Die Kontrolleure würden mit Augenmaß agieren, aber die Praxis vom Eintragen von Nummern auf Tickets sei nicht neu, sondern seit Jahren erlernt. „Das ist eine einfache und unbürokratische Methode, um aus dem Papierticket aus dem Automaten ein personalisiertes Ticket zu machen.“ Die Mehrheit der Kunden habe damit auch kein Problem, sagte der Sprecher.

Katja Kipping (Linke) will eine längere Übergangslösung für arme Menschen beim 9-Euro-Ticket.
Katja Kipping (Linke) will eine längere Übergangslösung für arme Menschen beim 9-Euro-Ticket.

© dpa/Carsten Koall

Kunden des Sozialtickets standen aber vor einem weiteren, noch gravierenderen Problem: Die alten Berlinpässe und kopierte Leistungsbescheide sollten nur noch bis Ende April als Übergangslösung gelten.
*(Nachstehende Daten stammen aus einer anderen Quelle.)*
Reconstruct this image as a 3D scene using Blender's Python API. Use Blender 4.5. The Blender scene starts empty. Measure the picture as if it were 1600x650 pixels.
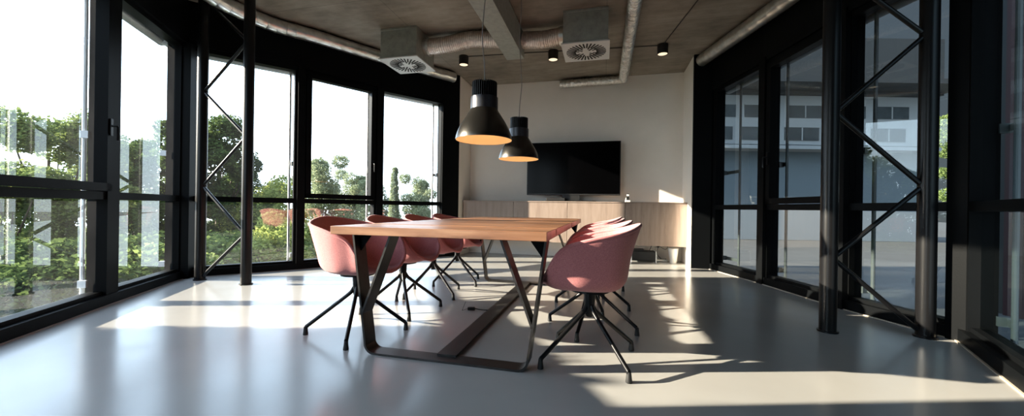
import bpy, math, random
from mathutils import Matrix, Vector
random.seed(7)
SC = bpy.context.scene
COL = SC.collection
PI = math.pi
TH = 0.2399                                   # the room is turned 13.7 degrees against the camera
U = Vector((math.sin(TH), math.cos(TH), 0))   # along the room
V = Vector((math.cos(TH), -math.sin(TH), 0))  # across the room
F, CH, ROLL = 588.36, 0.863, 0.0147
CEIL = 3.2

# ---------------------------------------------------------------- materials
def new_mat(name):
    m = bpy.data.materials.new(name); m.use_nodes = True
    nt = m.node_tree; nt.nodes.clear()
    return m, nt, nt.nodes, nt.links

def pbr(name, color, rough=0.5, metal=0.0, spec=0.5, noise=0.0, nscale=8.0, stretch=(1, 1, 1), bump=0.0,
        bscale=None, coat=0.0, emit=None, estr=0.0, rnoise=0.0, rotz=0.0, color2=None, detail=4.0, sheen=0.0):
    m, nt, N, L = new_mat(name)
    out = N.new('ShaderNodeOutputMaterial'); b = N.new('ShaderNodeBsdfPrincipled')
    L.new(b.outputs[0], out.inputs[0])
    b.inputs['Base Color'].default_value = (*color, 1); b.inputs['Roughness'].default_value = rough
    b.inputs['Metallic'].default_value = metal; b.inputs['Specular IOR Level'].default_value = spec
    b.inputs['Coat Weight'].default_value = coat; b.inputs['Sheen Weight'].default_value = sheen
    if emit: b.inputs['Emission Color'].default_value = (*emit, 1); b.inputs['Emission Strength'].default_value = estr
    if noise or bump or rnoise:
        tc = N.new('ShaderNodeTexCoord'); mp = N.new('ShaderNodeMapping')
        mp.inputs['Scale'].default_value = stretch; mp.inputs['Rotation'].default_value = (0, 0, rotz)
        L.new(tc.outputs['Object'], mp.inputs[0])
        nz = N.new('ShaderNodeTexNoise'); nz.inputs['Scale'].default_value = nscale
        nz.inputs['Detail'].default_value = detail; nz.inputs['Roughness'].default_value = 0.6
        L.new(mp.outputs[0], nz.inputs[0])
        if noise:
            r = N.new('ShaderNodeValToRGB')
            c2 = color2 or tuple(min(1, c * (1 + noise)) for c in color)
            c1 = tuple(c * (1 - noise) for c in color)
            r.color_ramp.elements[0].position = 0.3; r.color_ramp.elements[1].position = 0.7
            r.color_ramp.elements[0].color = (*c1, 1); r.color_ramp.elements[1].color = (*c2, 1)
            L.new(nz.outputs[0], r.inputs[0]); L.new(r.outputs[0], b.inputs['Base Color'])
        if rnoise:
            mr = N.new('ShaderNodeMapRange')
            mr.inputs[3].default_value = rough - rnoise; mr.inputs[4].default_value = rough + rnoise
            L.new(nz.outputs[0], mr.inputs[0]); L.new(mr.outputs[0], b.inputs['Roughness'])
        if bump:
            src = nz
            if bscale:
                src = N.new('ShaderNodeTexNoise'); src.inputs['Scale'].default_value = bscale
                src.inputs['Detail'].default_value = 3; L.new(mp.outputs[0], src.inputs[0])
            bp = N.new('ShaderNodeBump'); bp.inputs['Strength'].default_value = bump
            bp.inputs['Distance'].default_value = 0.01
            L.new(src.outputs[0], bp.inputs['Height']); L.new(bp.outputs[0], b.inputs['Normal'])
    return m

M = {}
M['black'] = pbr('black_powder_coat', (0.0035, 0.004, 0.0045), 0.45, spec=0.05, bump=0.05, nscale=90)
M['column'] = pbr('black_gloss_paint', (0.005, 0.005, 0.0055), 0.30, spec=0.25)
M['steel'] = pbr('blackened_steel', (0.045, 0.042, 0.040), 0.40, metal=0.75, noise=0.3, nscale=14, rnoise=0.08)
M['wall'] = pbr('off_white_plaster', (0.86, 0.81, 0.74), 0.85, noise=0.025, nscale=3, bump=0.05, bscale=120)
M['wall_dark'] = pbr('dark_plaster', (0.10, 0.10, 0.10), 0.8, noise=0.05, nscale=2)
M['galv'] = pbr('galvanised_sheet', (0.72, 0.72, 0.69), 0.30, metal=0.9, noise=0.22, nscale=9, bump=0.04, bscale=40)
M['galv_box'] = pbr('galvanised_box', (0.33, 0.35, 0.32), 0.50, metal=0.3, noise=0.15, nscale=14)
M['plate'] = pbr('white_diffuser_plate', (0.62, 0.64, 0.64), 0.45)
M['slot'] = pbr('dark_slot', (0.006, 0.006, 0.006), 0.8)
M['foil'] = pbr('crinkled_foil', (0.78, 0.76, 0.73), 0.28, metal=0.9, noise=0.3, nscale=26, bump=1.0, bscale=34)
M['flex'] = pbr('flexible_foil_duct', (0.66, 0.58, 0.53), 0.38, metal=0.7, noise=0.2, nscale=30, bump=0.4, bscale=60)
M['fabric_in'] = None
M['rubber'] = pbr('black_rubber', (0.012, 0.012, 0.012), 0.6)
M['screen'] = pbr('tv_screen_glass', (0.001, 0.001, 0.0012), 0.16, spec=0.08)
M['plastic_black'] = pbr('black_plastic', (0.012, 0.012, 0.012), 0.45)
M['plastic_white'] = pbr('white_plastic', (0.75, 0.74, 0.71), 0.4)
M['cable'] = pbr('grey_cable', (0.22, 0.21, 0.20), 0.5)
M['lamp_shade'] = pbr('brushed_dark_aluminium', (0.060, 0.057, 0.052), 0.27, metal=0.9, bump=0.06, bscale=30, stretch=(1, 1, 30))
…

Eine große Anzahl der Ticketinhaber nutzt diese jedoch noch immer.

Allein im Januar und Februar wurde das Ticket 382.215 Mal gekauft. Die eigentlich zur Nutzung des Tickets notwendige VBB-Kundenkarte S wurde aber nur 130.000 Mal beantragt, nur die Hälfte der Anträge konnte erfolgreich abgeschlossen werden. Laut Kipping wegen einer anfänglich „hohen Fehleranfälligkeit“ des Systems. Dies sei inzwischen behoben worden.

Kipping zufolge könne aber „leider bis heute nicht sichergestellt werden“, dass alle Antragsberechtigten auch ihre Berechtigungsscheine erhalten. Diese sind Voraussetzung für die Beantragung der Kundenkarte S. Das liege insbesondere an den Herausforderungen der Ukraine-Fluchtbewegung und der Energiekrise für Sozialämter, Wohngeldstellen und Jobcenter.

Kipping wollte den Übergangszeitraum deshalb am liebsten bis Ende Juli verlängern. Erst dann dürfte nach Einschätzung ihrer Verwaltung das analoge Antragsverfahren für das Sozialticket fehlerfrei laufen und die Jobcenter können Bürgergeldempfänger rasch mit den notwendigen Dokumenten ausstatten. Am Donnerstagnachmittag gab es dann die gute Nachricht: Die Verkehrsverwaltung hat sich mit den Verkehrsunternehmen auf eine letztmalige Verlängerung der Frist bis Ende Juni geeinigt.

Das Sozialticket wurde kürzlich noch bis mindestens Ende 2023 verlängert. Die neue Koalition aus CDU und SPD will es aber darüber hinaus fortführen. Dasselbe gilt für das nur in Berlin gültige 29-Euro-Ticket.